======== Dataset excerpts

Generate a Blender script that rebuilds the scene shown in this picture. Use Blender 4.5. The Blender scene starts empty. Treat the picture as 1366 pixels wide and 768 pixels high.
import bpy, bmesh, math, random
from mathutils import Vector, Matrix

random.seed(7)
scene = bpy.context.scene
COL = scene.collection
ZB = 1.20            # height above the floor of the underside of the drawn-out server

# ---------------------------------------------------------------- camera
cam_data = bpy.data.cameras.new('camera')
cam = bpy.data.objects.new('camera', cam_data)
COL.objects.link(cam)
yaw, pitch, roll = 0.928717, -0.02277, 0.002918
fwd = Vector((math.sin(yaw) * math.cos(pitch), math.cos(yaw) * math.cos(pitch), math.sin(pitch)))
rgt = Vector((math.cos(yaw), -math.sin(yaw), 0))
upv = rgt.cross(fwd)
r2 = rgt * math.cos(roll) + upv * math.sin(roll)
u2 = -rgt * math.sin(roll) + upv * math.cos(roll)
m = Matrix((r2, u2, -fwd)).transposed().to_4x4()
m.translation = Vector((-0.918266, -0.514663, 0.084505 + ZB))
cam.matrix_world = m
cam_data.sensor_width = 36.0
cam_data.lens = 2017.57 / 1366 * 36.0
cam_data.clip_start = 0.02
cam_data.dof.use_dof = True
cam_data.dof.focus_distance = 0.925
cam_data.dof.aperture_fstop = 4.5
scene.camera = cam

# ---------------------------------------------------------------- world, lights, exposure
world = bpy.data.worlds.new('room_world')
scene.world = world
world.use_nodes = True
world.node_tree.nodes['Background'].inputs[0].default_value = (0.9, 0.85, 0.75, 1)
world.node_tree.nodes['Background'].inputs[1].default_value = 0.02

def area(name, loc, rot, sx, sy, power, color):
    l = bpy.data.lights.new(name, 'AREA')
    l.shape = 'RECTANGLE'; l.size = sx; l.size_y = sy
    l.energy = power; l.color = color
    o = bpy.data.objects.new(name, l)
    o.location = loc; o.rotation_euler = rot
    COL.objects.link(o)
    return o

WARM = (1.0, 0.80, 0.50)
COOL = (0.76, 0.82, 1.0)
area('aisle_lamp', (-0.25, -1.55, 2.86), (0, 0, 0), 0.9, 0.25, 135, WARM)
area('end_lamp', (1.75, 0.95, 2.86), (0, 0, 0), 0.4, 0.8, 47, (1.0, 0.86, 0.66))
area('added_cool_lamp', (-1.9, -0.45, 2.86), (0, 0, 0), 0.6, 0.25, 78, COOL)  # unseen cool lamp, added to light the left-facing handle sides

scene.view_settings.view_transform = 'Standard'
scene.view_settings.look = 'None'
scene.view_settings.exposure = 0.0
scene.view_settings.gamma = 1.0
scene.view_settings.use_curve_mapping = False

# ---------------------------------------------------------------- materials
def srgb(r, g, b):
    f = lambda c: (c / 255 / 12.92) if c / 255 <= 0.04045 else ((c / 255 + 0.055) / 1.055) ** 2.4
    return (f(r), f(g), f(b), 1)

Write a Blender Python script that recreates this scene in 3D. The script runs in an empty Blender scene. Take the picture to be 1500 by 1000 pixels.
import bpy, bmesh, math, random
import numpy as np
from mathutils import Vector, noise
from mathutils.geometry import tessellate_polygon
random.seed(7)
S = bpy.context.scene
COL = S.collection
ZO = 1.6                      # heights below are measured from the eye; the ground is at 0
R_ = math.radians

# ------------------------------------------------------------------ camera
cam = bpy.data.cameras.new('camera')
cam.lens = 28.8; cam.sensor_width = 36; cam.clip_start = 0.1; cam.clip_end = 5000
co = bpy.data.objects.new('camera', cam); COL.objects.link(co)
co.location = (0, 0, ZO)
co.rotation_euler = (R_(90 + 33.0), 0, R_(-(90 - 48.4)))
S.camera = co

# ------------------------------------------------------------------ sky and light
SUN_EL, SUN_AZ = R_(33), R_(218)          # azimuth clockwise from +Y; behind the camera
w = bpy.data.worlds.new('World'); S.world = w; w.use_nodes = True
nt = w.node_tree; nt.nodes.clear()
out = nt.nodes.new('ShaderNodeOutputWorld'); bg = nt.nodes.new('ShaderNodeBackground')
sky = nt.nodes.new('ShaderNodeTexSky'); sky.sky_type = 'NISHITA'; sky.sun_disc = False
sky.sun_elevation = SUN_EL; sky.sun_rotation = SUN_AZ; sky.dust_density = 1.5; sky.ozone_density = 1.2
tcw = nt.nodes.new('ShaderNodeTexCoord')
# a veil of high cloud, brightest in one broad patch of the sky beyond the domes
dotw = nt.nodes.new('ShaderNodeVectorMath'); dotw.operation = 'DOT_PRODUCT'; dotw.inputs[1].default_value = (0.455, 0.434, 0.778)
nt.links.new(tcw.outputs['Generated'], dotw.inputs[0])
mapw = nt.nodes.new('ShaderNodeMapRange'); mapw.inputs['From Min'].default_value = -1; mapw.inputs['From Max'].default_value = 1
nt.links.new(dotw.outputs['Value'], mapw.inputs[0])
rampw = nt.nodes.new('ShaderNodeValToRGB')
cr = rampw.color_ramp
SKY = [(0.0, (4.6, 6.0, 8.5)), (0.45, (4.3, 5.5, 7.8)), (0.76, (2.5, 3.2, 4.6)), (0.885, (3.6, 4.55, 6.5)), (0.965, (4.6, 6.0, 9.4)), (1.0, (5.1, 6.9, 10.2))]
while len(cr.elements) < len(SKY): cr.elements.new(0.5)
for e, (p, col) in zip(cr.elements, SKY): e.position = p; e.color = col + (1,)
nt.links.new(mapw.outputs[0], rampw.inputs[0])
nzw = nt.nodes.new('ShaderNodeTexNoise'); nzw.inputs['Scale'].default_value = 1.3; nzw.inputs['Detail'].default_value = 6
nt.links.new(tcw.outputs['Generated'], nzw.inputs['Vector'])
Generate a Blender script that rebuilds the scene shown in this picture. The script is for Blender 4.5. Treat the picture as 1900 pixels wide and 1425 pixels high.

================

__Exercise brief__:
Make an exact copy of every entry.

__Full solution__:
Generate a Blender script that rebuilds the scene shown in this picture. Use Blender 4.5. The Blender scene starts empty. Treat the picture as 1366 pixels wide and 768 pixels high.
import bpy, bmesh, math, random
from mathutils import Vector, Matrix

random.seed(7)
scene = bpy.context.scene
COL = scene.collection
ZB = 1.20            # height above the floor of the underside of the drawn-out server

# ---------------------------------------------------------------- camera
cam_data = bpy.data.cameras.new('camera')
cam = bpy.data.objects.new('camera', cam_data)
COL.objects.link(cam)
yaw, pitch, roll = 0.928717, -0.02277, 0.002918
fwd = Vector((math.sin(yaw) * math.cos(pitch), math.cos(yaw) * math.cos(pitch), math.sin(pitch)))
rgt = Vector((math.cos(yaw), -math.sin(yaw), 0))
upv = rgt.cross(fwd)
r2 = rgt * math.cos(roll) + upv * math.sin(roll)
u2 = -rgt * math.sin(roll) + upv * math.cos(roll)
m = Matrix((r2, u2, -fwd)).transposed().to_4x4()
m.translation = Vector((-0.918266, -0.514663, 0.084505 + ZB))
cam.matrix_world = m
cam_data.sensor_width = 36.0
cam_data.lens = 2017.57 / 1366 * 36.0
cam_data.clip_start = 0.02
cam_data.dof.use_dof = True
cam_data.dof.focus_distance = 0.925
cam_data.dof.aperture_fstop = 4.5
scene.camera = cam

# ---------------------------------------------------------------- world, lights, exposure
world = bpy.data.worlds.new('room_world')
scene.world = world
world.use_nodes = True
world.node_tree.nodes['Background'].inputs[0].default_value = (0.9, 0.85, 0.75, 1)
world.node_tree.nodes['Background'].inputs[1].default_value = 0.02

def area(name, loc, rot, sx, sy, power, color):
    l = bpy.data.lights.new(name, 'AREA')
    l.shape = 'RECTANGLE'; l.size = sx; l.size_y = sy
    l.energy = power; l.color = color
    o = bpy.data.objects.new(name, l)
    o.location = loc; o.rotation_euler = rot
    COL.objects.link(o)
    return o

WARM = (1.0, 0.80, 0.50)
COOL = (0.76, 0.82, 1.0)
area('aisle_lamp', (-0.25, -1.55, 2.86), (0, 0, 0), 0.9, 0.25, 135, WARM)
area('end_lamp', (1.75, 0.95, 2.86), (0, 0, 0), 0.4, 0.8, 47, (1.0, 0.86, 0.66))
area('added_cool_lamp', (-1.9, -0.45, 2.86), (0, 0, 0), 0.6, 0.25, 78, COOL)  # unseen cool lamp, added to light the left-facing handle sides

scene.view_settings.view_transform = 'Standard'
scene.view_settings.look = 'None'
scene.view_settings.exposure = 0.0
scene.view_settings.gamma = 1.0
scene.view_settings.use_curve_mapping = False

# ---------------------------------------------------------------- materials
def srgb(r, g, b):
    f = lambda c: (c / 255 / 12.92) if c / 255 <= 0.04045 else ((c / 255 + 0.055) / 1.055) ** 2.4
    return (f(r), f(g), f(b), 1)

Write a Blender Python script that recreates this scene in 3D. The script runs in an empty Blender scene. Take the picture to be 1500 by 1000 pixels.
import bpy, bmesh, math, random
import numpy as np
from mathutils import Vector, noise
from mathutils.geometry import tessellate_polygon
random.seed(7)
S = bpy.context.scene
COL = S.collection
ZO = 1.6                      # heights below are measured from the eye; the ground is at 0
R_ = math.radians

# ------------------------------------------------------------------ camera
cam = bpy.data.cameras.new('camera')
cam.lens = 28.8; cam.sensor_width = 36; cam.clip_start = 0.1; cam.clip_end = 5000
co = bpy.data.objects.new('camera', cam); COL.objects.link(co)
co.location = (0, 0, ZO)
co.rotation_euler = (R_(90 + 33.0), 0, R_(-(90 - 48.4)))
S.camera = co

# ------------------------------------------------------------------ sky and light
SUN_EL, SUN_AZ = R_(33), R_(218)          # azimuth clockwise from +Y; behind the camera
w = bpy.data.worlds.new('World'); S.world = w; w.use_nodes = True
nt = w.node_tree; nt.nodes.clear()
out = nt.nodes.new('ShaderNodeOutputWorld'); bg = nt.nodes.new('ShaderNodeBackground')
sky = nt.nodes.new('ShaderNodeTexSky'); sky.sky_type = 'NISHITA'; sky.sun_disc = False
sky.sun_elevation = SUN_EL; sky.sun_rotation = SUN_AZ; sky.dust_density = 1.5; sky.ozone_density = 1.2
tcw = nt.nodes.new('ShaderNodeTexCoord')
# a veil of high cloud, brightest in one broad patch of the sky beyond the domes
dotw = nt.nodes.new('ShaderNodeVectorMath'); dotw.operation = 'DOT_PRODUCT'; dotw.inputs[1].default_value = (0.455, 0.434, 0.778)
nt.links.new(tcw.outputs['Generated'], dotw.inputs[0])
mapw = nt.nodes.new('ShaderNodeMapRange'); mapw.inputs['From Min'].default_value = -1; mapw.inputs['From Max'].default_value = 1
nt.links.new(dotw.outputs['Value'], mapw.inputs[0])
rampw = nt.nodes.new('ShaderNodeValToRGB')
cr = rampw.color_ramp
SKY = [(0.0, (4.6, 6.0, 8.5)), (0.45, (4.3, 5.5, 7.8)), (0.76, (2.5, 3.2, 4.6)), (0.885, (3.6, 4.55, 6.5)), (0.965, (4.6, 6.0, 9.4)), (1.0, (5.1, 6.9, 10.2))]
while len(cr.elements) < len(SKY): cr.elements.new(0.5)
for e, (p, col) in zip(cr.elements, SKY): e.position = p; e.color = col + (1,)
nt.links.new(mapw.outputs[0], rampw.inputs[0])
nzw = nt.nodes.new('ShaderNodeTexNoise'); nzw.inputs['Scale'].default_value = 1.3; nzw.inputs['Detail'].default_value = 6
nt.links.new(tcw.outputs['Generated'], nzw.inputs['Vector'])
Generate a Blender script that rebuilds the scene shown in this picture. The script is for Blender 4.5. Treat the picture as 1900 pixels wide and 1425 pixels high.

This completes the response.